***** PROVIDED MATERIAL *****
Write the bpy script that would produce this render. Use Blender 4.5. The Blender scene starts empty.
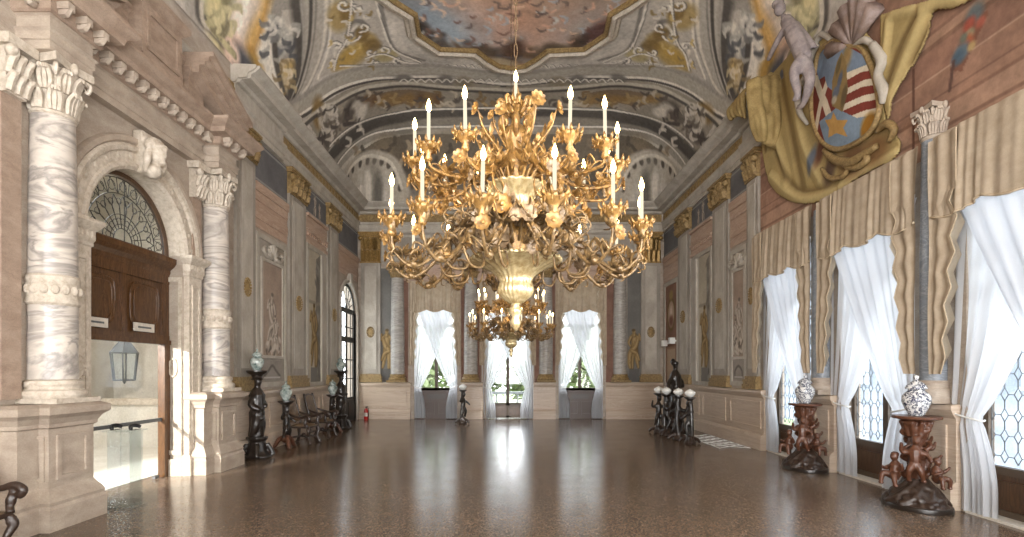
import bpy, math, random
import numpy as np
from mathutils import Vector, Matrix
random.seed(7)
PI = math.pi
SC = bpy.context.scene
COL = SC.collection

# ---------------------------------------------------------------- camera, world, light, exposure
FPX, VX, VY, HC = 520.0, 507.0, 370.5, 1.9          # focal length and vanishing point in the 1024 x 537 frame, eye height
cam_d = bpy.data.cameras.new('camera')
cam = bpy.data.objects.new('camera', cam_d)
COL.objects.link(cam)
cam.location = (0, 0, HC)
cam.rotation_euler = (PI / 2, 0, 0)
cam_d.sensor_width = 36.0
cam_d.lens = FPX / 1024 * 36
cam_d.shift_x = (512 - VX) / 1024
cam_d.shift_y = (VY - 268.5) / 1024
cam_d.clip_start = .05
SC.camera = cam
SC.view_settings.view_transform = 'Standard'
SC.view_settings.look = 'None'
SC.view_settings.gamma = 1
SC.view_settings.use_curve_mapping = False
SC.view_settings.exposure = 0.27
cy = SC.cycles
cy.use_denoising = True
cy.max_bounces = 8
cy.diffuse_bounces = 4
cy.glossy_bounces = 3
cy.transmission_bounces = 6
cy.transparent_max_bounces = 14
cy.sample_clamp_indirect = 4.0
cy.sample_clamp_direct = 0
cy.caustics_reflective = False
cy.caustics_refractive = False

# room: width along X, length along Y, metres
XL, XR, YB, YF = -5.85, 6.15, 20.4, -3.7
ZC, ZW = 8.36, 8.6
WC = [11.38, 8.74, 6.10, 3.46, 0.82, -1.82]            # right wall windows, centre along Y
BC = [-2.80, 0.03, 2.88]                               # back wall windows, centre along X

w = bpy.data.worlds.new('daylight')
SC.world = w
w.use_nodes = True
wb = w.node_tree.nodes['Background']
wb.inputs[0].default_value = (.93, .96, 1, 1)
wb.inputs[1].default_value = 6.5


def area(name, loc, rot, sx, sy, power, col=(1, 1, 1)):
    d = bpy.data.lights.new(name, 'AREA')
    d.shape = 'RECTANGLE'
    d.size, d.size_y, d.energy, d.color = sx, sy, power, col
    o = bpy.data.objects.new(name, d)
    COL.objects.link(o)
    o.location = loc
    o.rotation_euler = rot
    return o


# the sky lights the room through the windows in view; the openings are marked so that it is sampled there
def opening(name, loc, rot, sx, sy):
    o = area(name, loc, rot, sx, sy, 1)
    o.data.cycles.is_portal = True
    return o


for yc in WC[:3]:
    opening('window_opening', (XR + .34, yc, 2.35), (0, PI / 2, 0), 4.6, 1.74)
for xc in BC:
    opening('window_opening', (xc, YB + .34, 2.5), (-PI / 2, 0, 0), 1.7, 4.9)
opening('window_opening', (XL - .36, 19.15, 2.55), (0, -PI / 2, 0), 5.1, 2.0)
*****
AIM OF THE TASK:
Every line above should be repeated exactly; pictures stay out of the copy.

EXERCISE ANSWER:
Write the bpy script that would produce this render. Use Blender 4.5. The Blender scene starts empty.
import bpy, math, random
import numpy as np
from mathutils import Vector, Matrix
random.seed(7)
PI = math.pi
SC = bpy.context.scene
COL = SC.collection

# ---------------------------------------------------------------- camera, world, light, exposure
FPX, VX, VY, HC = 520.0, 507.0, 370.5, 1.9          # focal length and vanishing point in the 1024 x 537 frame, eye height
cam_d = bpy.data.cameras.new('camera')
cam = bpy.data.objects.new('camera', cam_d)
COL.objects.link(cam)
cam.location = (0, 0, HC)
cam.rotation_euler = (PI / 2, 0, 0)
cam_d.sensor_width = 36.0
cam_d.lens = FPX / 1024 * 36
cam_d.shift_x = (512 - VX) / 1024
cam_d.shift_y = (VY - 268.5) / 1024
cam_d.clip_start = .05
SC.camera = cam
SC.view_settings.view_transform = 'Standard'
SC.view_settings.look = 'None'
SC.view_settings.gamma = 1
SC.view_settings.use_curve_mapping = False
SC.view_settings.exposure = 0.27
cy = SC.cycles
cy.use_denoising = True
cy.max_bounces = 8
cy.diffuse_bounces = 4
cy.glossy_bounces = 3
cy.transmission_bounces = 6
cy.transparent_max_bounces = 14
cy.sample_clamp_indirect = 4.0
cy.sample_clamp_direct = 0
cy.caustics_reflective = False
cy.caustics_refractive = False

# room: width along X, length along Y, metres
XL, XR, YB, YF = -5.85, 6.15, 20.4, -3.7
ZC, ZW = 8.36, 8.6
WC = [11.38, 8.74, 6.10, 3.46, 0.82, -1.82]            # right wall windows, centre along Y
BC = [-2.80, 0.03, 2.88]                               # back wall windows, centre along X

w = bpy.data.worlds.new('daylight')
SC.world = w
w.use_nodes = True
wb = w.node_tree.nodes['Background']
wb.inputs[0].default_value = (.93, .96, 1, 1)
wb.inputs[1].default_value = 6.5


def area(name, loc, rot, sx, sy, power, col=(1, 1, 1)):
    d = bpy.data.lights.new(name, 'AREA')
    d.shape = 'RECTANGLE'
    d.size, d.size_y, d.energy, d.color = sx, sy, power, col
    o = bpy.data.objects.new(name, d)
    COL.objects.link(o)
    o.location = loc
    o.rotation_euler = rot
    return o


# the sky lights the room through the windows in view; the openings are marked so that it is sampled there
def opening(name, loc, rot, sx, sy):
    o = area(name, loc, rot, sx, sy, 1)
    o.data.cycles.is_portal = True
    return o


for yc in WC[:3]:
    opening('window_opening', (XR + .34, yc, 2.35), (0, PI / 2, 0), 4.6, 1.74)
for xc in BC:
    opening('window_opening', (xc, YB + .34, 2.5), (-PI / 2, 0, 0), 1.7, 4.9)
opening('window_opening', (XL - .36, 19.15, 2.55), (0, -PI / 2, 0), 5.1, 2.0)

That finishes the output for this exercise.